Given request —
Reproduce the listing below exactly, beginning with its first line and ending with the line that holds "lay('woodland_floor_grass', mf, 9000, 130, 420, lambda"; pictures are not part of the copy.

Given information —
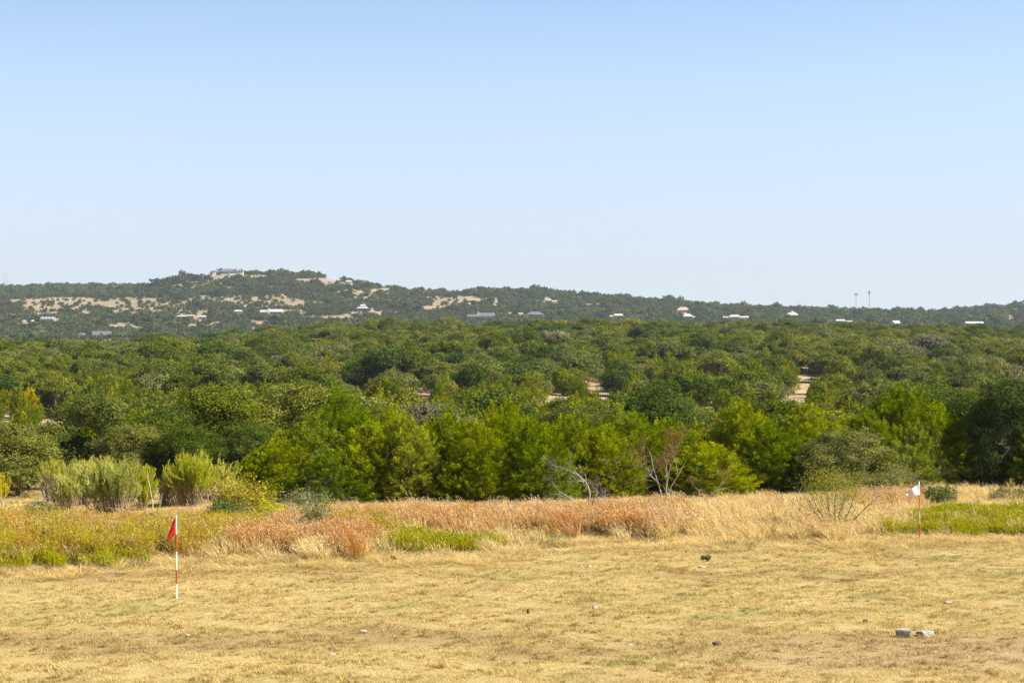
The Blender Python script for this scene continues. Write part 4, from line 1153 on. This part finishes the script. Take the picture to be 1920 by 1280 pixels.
turf_sheet('turf_tufts', 350000, 30, 66, .07, .14, .008, 45, 32)
# grassy floor of the openings in the woodland
mf = [proto('floor_source', tuft('floor_grass', 40, 0.6, 0.05, 760 + i, [M['straw']], spread=.7, hmin=.3)) for i in range(3)]
lay('woodland_floor_grass', mf, 9000, 130, 420, lambda px, y, x, d: .25 + 0 * px, 0.25, 0.5, [M['straw']])

# ------------------------------------------------------------------ shrubs and bare trees
M['stem'] = plain('shrub_stem', (0.36, 0.27, 0.18), 0.9, (0.24, 0.17, 0.11), 6)
M['broom'] = leaf_mat('broom_foliage', (0.36, 0.38, 0.06), (0.46, 0.45, 0.08), 0.4, var=0.4)
M['broom_gold'] = leaf_mat('broom_gold', (0.56, 0.46, 0.08), (0.50, 0.46, 0.07), 0.4, var=0.4)
M['broom_dry'] = leaf_mat('broom_dry', (0.33, 0.30, 0.12), (0.36, 0.33, 0.09), 0.4, var=0.4)
M['yellowleaf'] = leaf_mat('yellowing_leaves', (0.34, 0.29, 0.06), (0.34, 0.29, 0.06), 0.3, var=0.7)
M['greenleaf'] = leaf_mat('shrub_leaves', (0.13, 0.16, 0.05), (0.13, 0.16, 0.05), 0.3, var=0.5)
M['mesquite'] = leaf_mat('mesquite_leaves', (0.26, 0.26, 0.06), (0.26, 0.26, 0.06), 0.4, var=0.5)
M['rusty'] = leaf_mat('rusty_leaves', (0.20, 0.125, 0.05), (0.20, 0.125, 0.05), 0.3, var=0.4)
M['rustgreen'] = leaf_mat('golden_juniper_spray', (0.22, 0.20, 0.03), (0.22, 0.20, 0.03), 0.3, var=0.5)

def spot(px, y, lo=56, hi=95):
    d = find_d(px, y, lo, hi); x = X(px, d); return x, d, g1(x, d), d / F
def broom(px, y, hpx, wpx, label, seed, m, nst=64, dens=1.0, lowf=0.35, fork=3):
    x, d, z, k = spot(px, y); h, wd = hpx * k * 1.13, wpx * k * 1.2
    rng = np.random.default_rng(seed)
    e = tag(empty('broom_shrub', (x, d, z)), label, 'shrub', 'feathery broom shrubs behind the grass')
    tb = Tubes(); C, A, T = [], [], []
    for i in range(nst):
        a = rng.uniform(0, 2 * pi); q = math.sqrt(rng.random())
        dv = np.array([cos(a) * q * wd / 2 / h + .16 * math.sin(seed * 1.7), sin(a) * q * wd / 2.6 / h, 1.0])
        L = h * rng.uniform(0.62, 1.0) * (1 - .18 * q) * (.82 + .2 * math.sin(a * 2 + seed))
        b0 = (rng.normal() * wd * 0.09, rng.normal() * .1, -.05)
        pts_, _ = wander(b0, dv, L * math.sqrt(1 + (q * wd / 2 / h) ** 2) * .95, 8, rng, .09, .05)
        tb.add(pts_, np.linspace(.014, .004, 9), 4)
        stems = [pts_]
        for _ in range(fork):
            j = rng.integers(2, 6); p2, _ = wander(pts_[j], unit(pts_[j + 1] - pts_[j]) + rng.normal(size=3) * .3, L * (1 - j / 8) * rng.uniform(.6, .95), 5, rng, .1, .12)
            tb.add(p2, np.linspace(.007, .003, 6), 3); stems.append(p2)
        tone = rng.uniform(.25, .75)
        for s in stems:
            nn = int(70 * dens)
            t = rng.random(nn) * (len(s) - 1.01); j = t.astype(int); f = (t - j)[:, None]
            p = s[j] * (1 - f) + s[j + 1] * f
            dr = unit(s[j + 1] - s[j])
            hz = p[:, 2] / h
            kp = rng.random(nn) < np.clip((hz - lowf) / .28, .03, 1)
            C.append((p + rng.normal(size=(nn, 3)) * .028)[kp]); A.append((dr + rng.normal(size=(nn, 3)) * .22 + [0, 0, .25])[kp]); T.append(np.full(kp.sum(), tone))
    C, A, T = np.concatenate(C), np.concatenate(A), np.concatenate(T)
    V, Fq = leaves(C, A, rng.uniform(.08, .17, len(C)), rng.uniform(.014, .028, len(C)), rng)
    link('stems', tb.mesh('stems', M['stem']), e)
    link('foliage', new_mesh('foliage', V, Fq, [m], tint=np.clip(T + rng.normal(size=len(T)) * .12, 0, 1)), e)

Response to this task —
The Blender Python script for this scene continues. Write part 4, from line 1153 on. This part finishes the script. Take the picture to be 1920 by 1280 pixels.
turf_sheet('turf_tufts', 350000, 30, 66, .07, .14, .008, 45, 32)
# grassy floor of the openings in the woodland
mf = [proto('floor_source', tuft('floor_grass', 40, 0.6, 0.05, 760 + i, [M['straw']], spread=.7, hmin=.3)) for i in range(3)]
lay('woodland_floor_grass', mf, 9000, 130, 420, lambda px, y, x, d: .25 + 0 * px, 0.25, 0.5, [M['straw']])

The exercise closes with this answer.